Remote controlled jump jet

Published: 09 Jan 2014

Royal Navy handlers and engineers have tested moving the Fleet Air Arm’s future jet around with a remote-controlled ‘trolley’. The team at Pax River, near Washington DC, tried the prototype of the Electric Shipboard Handler (Aircraft) to move the 23-tonne Lighting II around without the need to flash up its engine.

On the tarmac at Pax River – home of the US Marine Corps’ test pilots – PO(AH) ‘Knocker’ White tries out a natty piece of kit to move the Royal Navy’s next-generation jump jet.

This is the first run out for the Electric Shipboard Handler (Aircraft), designed to move the F35B Lightning II safely around the sprawling hangar of HMS Queen Elizabeth and Prince of Wales.

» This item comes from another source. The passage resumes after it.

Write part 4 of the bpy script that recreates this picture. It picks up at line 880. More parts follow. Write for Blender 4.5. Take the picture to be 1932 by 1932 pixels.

A team of Royal Navy and RAF engineers have been working at Pax River – officially US Naval Air Station Patuxent River – about 60 miles outside Washington for several years as they learn how to maintain the £120m stealthy strike fighter, which will replace the Harrier.

Among the challenges to overcome, ‘cold moves’ – shifting an empty jet around for maintenance and other purposes aboard the carriers.

At 23 tonnes, the F35 is three times heavier than the legendary British jet it replaces.

So to help the aircraft handlers, the existing RAM handler used to move Fleet Air Arm Lynx and Wildcats and Army Air Corps Apaches has evolved into the ESHA.

The prototype was tested on two bitterly cold days at the Maryland air base with the Brits permanently attached to Pax joined by colleagues from Culdrose, Fleet HQ in Portsmouth, handler manufacturers Douglas, and the F35’s builders Lockheed Martin.

The aim is to build up as much ‘hands on’ experience so that using the ESHA for real on the deck of the Queen Elizabeth will be a doddle (technical term) when it flies aboard in 2018 with all the handler thoroughly tested in advance.

The UK owns three F35Bs at present, but it was one of the US Marine Corps’ jump jets – identical in every respect – used for the test, BF5, which was used on the recent landing/take-off trials on the USS Wasp off the Eastern Seaboard of the USA.